Wednesday, October 29, 2008

Rate Cut!

Fed does make that 50 BP rate cut. Markets wanted more, of course. Dow dropped under 8,900 there for a while. Of course...it's not like it'll do any good anyway.

So far at least, the Fed (and Treasury) have had less success in restoring confidence. "Pushing on a string" is the term often used to describe a central bank that can't get economic activity to respond -- no matter how aggressively it acts -- because sentiment is so fragile, not to mention the banking system.

There are three likely long-term outcomes to such a scenario, and only one of them is particularly hopeful -- kinda like what coaching legend Woody Hayes said about passing the football: "Only three things can happen, and two of them are bad."
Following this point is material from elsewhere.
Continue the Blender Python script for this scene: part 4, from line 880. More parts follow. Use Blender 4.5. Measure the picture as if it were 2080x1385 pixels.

  • The Fed's actions help put a floor under the economy, preventing a severe recession and paving the way for a normal recovery.
  • The Fed cuts rates to zero and the economy remains moribund, i.e. the dreaded Japan scenario.
  • The Fed reignites inflationary pressures by continuing to devalue the dollar via its "easy money" policies. (If you believe that's the most likely outcome, best to have some exposure to commodities, TIPs and equities since cash will become trash - perhaps literally.)
I'm betting on both number 2 AND number 3 myself. The 1% interest rate "REFI YOUR HOME NOW! INTEREST RATES AT HISTORIC LOWS!" beast is how we got into this mess in the first place.

Hell, I expect us to be at 0.5% before the end of the year. There will be big pressure from Wall Street to drop the rate to zero. They'll have to. They'll have no other choice. Not even Obama will stop them.

And then the hyperinflation fun REALLY begins.